We're waiting for another snow storm here in southern Wisconsin. My sister-in-law cancelled our holiday get-together, since we all needed to drive for an hour or so, and she feared accidents. The television news says local road departments are deciding to cut back on salt usage, so as to conserve their supply until the end of the season. My husband has covered the car, and we're settling in for a day of reading, painting and watching old movies.
I was thinking about how snow affected us on the farm in the 1950s and 1960s. Dad could usually plow us out with the Ford tractor, equipped with a snow blade to make a path to the county road. Sometimes if the drifts were especially high, the county plow would make a path for the milk truck. We had supplies, a freezer of frozen beef, all the milk we could drink. But if the bulk tank couldn't make it to the farm, the milk would need to be dumped to make room for the next batch. I only remember us having to dump milk once during a bad storm. The neighbor was in the same situation, and his wife, rather than completely wasting the precious milk, climbed into the tank and took a milk bath before it had to be put down the drain.
Once I was in school getting out got interesting. In grades one through four of elementary school I attended a two room school house, the same my dad attended, and my grandfather. There was no bus service, and it was too far for me to walk, so I usually went in the car or pickup. I remember one snowy day, though, that Dad bundled me up, wrapped a knit scarf around my face, and I went to school on the fender of the tractor. That was really exciting. After fifth grade I walked the quarter mile driveway and waited for the yellow school bus. I was lucky because my grandparents' house was at the end of our driveway near the road, so I could wait in their breezeway, out of the wind.
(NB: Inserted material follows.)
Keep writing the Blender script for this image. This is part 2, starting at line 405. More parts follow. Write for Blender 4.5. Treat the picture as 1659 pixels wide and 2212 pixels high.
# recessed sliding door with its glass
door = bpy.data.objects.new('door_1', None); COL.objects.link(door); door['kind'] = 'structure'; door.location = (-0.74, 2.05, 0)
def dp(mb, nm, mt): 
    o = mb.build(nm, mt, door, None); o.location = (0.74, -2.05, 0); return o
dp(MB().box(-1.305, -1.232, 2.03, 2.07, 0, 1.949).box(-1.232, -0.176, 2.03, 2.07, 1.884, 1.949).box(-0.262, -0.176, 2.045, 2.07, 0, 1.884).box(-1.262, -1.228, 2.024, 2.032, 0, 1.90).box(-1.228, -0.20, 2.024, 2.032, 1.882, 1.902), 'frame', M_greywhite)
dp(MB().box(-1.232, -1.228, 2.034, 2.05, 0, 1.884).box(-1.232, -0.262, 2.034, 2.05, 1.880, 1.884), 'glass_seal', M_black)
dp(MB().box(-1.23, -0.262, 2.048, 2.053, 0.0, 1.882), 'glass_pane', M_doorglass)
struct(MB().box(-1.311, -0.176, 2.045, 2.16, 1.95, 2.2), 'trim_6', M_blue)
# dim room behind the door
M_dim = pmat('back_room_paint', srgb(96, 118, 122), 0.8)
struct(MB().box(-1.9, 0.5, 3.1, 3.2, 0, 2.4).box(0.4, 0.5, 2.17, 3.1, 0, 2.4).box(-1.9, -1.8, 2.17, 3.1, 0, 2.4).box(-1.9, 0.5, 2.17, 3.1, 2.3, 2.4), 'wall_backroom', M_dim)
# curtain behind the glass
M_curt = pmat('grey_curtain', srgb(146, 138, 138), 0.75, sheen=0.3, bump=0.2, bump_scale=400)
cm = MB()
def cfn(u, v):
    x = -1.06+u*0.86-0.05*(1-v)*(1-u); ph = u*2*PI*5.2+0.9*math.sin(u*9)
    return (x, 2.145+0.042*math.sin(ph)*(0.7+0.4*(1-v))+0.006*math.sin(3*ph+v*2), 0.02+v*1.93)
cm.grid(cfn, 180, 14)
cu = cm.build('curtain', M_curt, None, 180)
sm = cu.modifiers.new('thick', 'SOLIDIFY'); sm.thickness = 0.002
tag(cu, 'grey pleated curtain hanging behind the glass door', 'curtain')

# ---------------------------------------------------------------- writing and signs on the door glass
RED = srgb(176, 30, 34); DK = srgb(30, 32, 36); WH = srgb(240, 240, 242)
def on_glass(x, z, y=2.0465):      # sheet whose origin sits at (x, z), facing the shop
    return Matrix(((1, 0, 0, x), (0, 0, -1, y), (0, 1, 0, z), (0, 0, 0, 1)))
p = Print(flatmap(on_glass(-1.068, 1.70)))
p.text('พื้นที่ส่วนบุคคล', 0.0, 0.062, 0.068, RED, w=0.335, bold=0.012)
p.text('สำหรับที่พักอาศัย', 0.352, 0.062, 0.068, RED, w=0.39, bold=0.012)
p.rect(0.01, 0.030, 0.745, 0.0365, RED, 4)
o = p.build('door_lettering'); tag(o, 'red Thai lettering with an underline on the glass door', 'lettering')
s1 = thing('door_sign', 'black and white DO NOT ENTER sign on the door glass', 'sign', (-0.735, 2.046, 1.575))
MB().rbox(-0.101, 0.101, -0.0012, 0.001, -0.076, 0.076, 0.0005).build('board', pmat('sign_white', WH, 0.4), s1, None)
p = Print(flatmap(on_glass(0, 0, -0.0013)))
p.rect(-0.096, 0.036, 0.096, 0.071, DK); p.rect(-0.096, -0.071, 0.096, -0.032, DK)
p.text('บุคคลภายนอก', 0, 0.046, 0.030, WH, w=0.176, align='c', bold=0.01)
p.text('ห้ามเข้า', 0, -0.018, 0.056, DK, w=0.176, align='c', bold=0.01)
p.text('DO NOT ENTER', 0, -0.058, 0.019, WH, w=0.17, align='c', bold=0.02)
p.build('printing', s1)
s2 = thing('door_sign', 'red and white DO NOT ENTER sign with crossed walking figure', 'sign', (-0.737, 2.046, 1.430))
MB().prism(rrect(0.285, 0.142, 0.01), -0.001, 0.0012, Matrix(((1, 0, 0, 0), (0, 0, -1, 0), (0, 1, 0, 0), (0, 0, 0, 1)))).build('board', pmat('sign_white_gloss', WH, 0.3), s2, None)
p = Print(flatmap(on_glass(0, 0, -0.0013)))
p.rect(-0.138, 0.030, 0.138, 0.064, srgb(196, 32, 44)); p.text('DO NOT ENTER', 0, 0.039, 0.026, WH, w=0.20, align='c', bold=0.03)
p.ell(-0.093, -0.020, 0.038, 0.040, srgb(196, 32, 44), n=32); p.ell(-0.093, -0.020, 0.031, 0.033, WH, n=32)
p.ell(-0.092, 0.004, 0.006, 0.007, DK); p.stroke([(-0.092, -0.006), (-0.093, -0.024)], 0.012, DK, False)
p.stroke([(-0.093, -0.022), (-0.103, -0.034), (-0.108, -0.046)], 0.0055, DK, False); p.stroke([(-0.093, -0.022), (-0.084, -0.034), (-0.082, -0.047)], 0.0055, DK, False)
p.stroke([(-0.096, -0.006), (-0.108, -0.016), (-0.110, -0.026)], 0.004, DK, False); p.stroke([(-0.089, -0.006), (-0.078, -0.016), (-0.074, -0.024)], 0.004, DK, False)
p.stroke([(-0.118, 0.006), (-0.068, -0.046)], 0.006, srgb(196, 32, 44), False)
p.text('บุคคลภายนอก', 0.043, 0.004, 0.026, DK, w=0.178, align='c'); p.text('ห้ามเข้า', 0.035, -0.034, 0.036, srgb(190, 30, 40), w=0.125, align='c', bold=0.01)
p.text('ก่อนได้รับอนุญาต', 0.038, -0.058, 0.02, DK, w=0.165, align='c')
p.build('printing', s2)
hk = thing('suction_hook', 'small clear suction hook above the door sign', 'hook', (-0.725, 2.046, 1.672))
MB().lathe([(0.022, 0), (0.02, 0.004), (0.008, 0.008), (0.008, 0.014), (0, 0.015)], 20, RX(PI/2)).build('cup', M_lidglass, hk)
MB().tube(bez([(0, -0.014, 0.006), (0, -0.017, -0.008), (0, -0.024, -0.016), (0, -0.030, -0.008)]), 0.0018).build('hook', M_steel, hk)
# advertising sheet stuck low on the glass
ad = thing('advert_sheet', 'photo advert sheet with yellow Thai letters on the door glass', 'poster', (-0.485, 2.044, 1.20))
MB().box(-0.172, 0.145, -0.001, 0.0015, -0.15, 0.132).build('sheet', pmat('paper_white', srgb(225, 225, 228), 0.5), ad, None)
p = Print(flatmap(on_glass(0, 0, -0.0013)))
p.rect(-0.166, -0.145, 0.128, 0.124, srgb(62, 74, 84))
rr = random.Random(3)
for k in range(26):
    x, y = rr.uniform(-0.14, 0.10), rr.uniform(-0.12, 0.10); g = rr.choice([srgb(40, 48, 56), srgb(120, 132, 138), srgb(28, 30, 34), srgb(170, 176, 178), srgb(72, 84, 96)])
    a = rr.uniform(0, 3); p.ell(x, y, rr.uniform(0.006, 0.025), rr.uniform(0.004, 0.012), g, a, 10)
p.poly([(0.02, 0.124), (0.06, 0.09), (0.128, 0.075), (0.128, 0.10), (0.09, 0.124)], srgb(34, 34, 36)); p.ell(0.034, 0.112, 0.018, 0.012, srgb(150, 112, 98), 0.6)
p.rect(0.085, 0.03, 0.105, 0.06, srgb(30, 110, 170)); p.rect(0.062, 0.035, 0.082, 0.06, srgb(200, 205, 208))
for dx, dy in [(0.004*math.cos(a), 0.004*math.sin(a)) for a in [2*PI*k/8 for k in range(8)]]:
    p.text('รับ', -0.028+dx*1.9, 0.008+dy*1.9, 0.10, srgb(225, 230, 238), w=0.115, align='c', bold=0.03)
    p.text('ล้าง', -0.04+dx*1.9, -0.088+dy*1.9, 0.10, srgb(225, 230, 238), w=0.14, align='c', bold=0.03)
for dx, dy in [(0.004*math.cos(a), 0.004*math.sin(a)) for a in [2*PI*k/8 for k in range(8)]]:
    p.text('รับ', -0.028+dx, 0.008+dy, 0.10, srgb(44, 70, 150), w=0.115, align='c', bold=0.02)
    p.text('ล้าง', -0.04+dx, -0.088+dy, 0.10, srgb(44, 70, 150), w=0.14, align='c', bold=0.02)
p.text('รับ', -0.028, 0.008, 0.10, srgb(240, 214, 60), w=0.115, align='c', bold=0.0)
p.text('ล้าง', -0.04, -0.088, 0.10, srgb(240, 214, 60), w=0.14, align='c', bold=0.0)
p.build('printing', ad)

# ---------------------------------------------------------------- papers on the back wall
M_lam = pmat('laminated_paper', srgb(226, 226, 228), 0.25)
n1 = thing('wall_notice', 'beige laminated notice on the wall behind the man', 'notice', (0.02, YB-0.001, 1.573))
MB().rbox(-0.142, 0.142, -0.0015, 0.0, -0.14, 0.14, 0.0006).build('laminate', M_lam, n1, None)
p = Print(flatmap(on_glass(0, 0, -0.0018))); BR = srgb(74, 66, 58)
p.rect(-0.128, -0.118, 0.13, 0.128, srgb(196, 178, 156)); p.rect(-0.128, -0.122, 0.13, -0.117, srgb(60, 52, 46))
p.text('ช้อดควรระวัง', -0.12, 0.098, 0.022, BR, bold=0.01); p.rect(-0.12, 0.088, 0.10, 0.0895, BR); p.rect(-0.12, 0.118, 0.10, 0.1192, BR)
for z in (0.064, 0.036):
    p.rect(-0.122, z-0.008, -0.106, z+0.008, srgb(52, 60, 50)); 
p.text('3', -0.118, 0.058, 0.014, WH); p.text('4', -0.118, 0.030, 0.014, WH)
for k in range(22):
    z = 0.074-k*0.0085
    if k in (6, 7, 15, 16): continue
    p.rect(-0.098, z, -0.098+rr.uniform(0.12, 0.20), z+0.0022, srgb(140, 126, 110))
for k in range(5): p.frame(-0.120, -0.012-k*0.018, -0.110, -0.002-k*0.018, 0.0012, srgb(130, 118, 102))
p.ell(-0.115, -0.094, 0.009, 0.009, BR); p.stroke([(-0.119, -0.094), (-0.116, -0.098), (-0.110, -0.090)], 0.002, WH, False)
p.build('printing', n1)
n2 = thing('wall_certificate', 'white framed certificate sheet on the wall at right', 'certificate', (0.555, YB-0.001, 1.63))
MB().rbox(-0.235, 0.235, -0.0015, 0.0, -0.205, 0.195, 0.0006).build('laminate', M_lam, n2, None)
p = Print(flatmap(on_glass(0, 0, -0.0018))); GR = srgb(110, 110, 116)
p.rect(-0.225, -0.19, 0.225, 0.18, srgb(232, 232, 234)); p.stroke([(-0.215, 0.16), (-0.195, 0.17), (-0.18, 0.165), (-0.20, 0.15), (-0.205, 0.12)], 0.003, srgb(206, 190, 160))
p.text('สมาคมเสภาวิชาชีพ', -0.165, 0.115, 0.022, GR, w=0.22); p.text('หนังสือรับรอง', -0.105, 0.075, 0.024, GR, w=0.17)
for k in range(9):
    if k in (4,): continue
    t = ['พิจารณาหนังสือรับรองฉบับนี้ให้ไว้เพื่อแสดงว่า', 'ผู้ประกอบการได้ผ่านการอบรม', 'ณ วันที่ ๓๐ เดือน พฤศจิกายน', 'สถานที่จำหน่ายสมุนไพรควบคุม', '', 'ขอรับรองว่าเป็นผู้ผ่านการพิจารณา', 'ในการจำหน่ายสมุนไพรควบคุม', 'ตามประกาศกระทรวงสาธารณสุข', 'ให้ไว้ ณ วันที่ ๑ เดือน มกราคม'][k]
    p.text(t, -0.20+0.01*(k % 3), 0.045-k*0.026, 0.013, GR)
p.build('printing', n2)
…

We played outside lots when we were kids. The photo shows us with one of our snowmen, covered in leaves and bits of grass. We built snow forts by the barn, then hid in them. My favorite thing to do was to slide on our dented up aluminum saucer. We didn't have any hills, but there was a wooden chicken coop beside the driveway. The plowed snow piled up by the coop so that if we climbed up on the roof, we could sit in the saucer, slide down the steep pitch, hit the banked snow, and then slide into the driveway. I'm amazed I lived to grow up.
1 comment:
when we lived in S.D. a few years ago we had a major blizzard. The snow drifted across the front of our house. After the storm we could her a bumping and sliding sound on our roof. The kids in the neighborhood were climbing the drift up to our roof and sliding down. Wasn't long before my own children joined them. I love reading about your childhood by the way.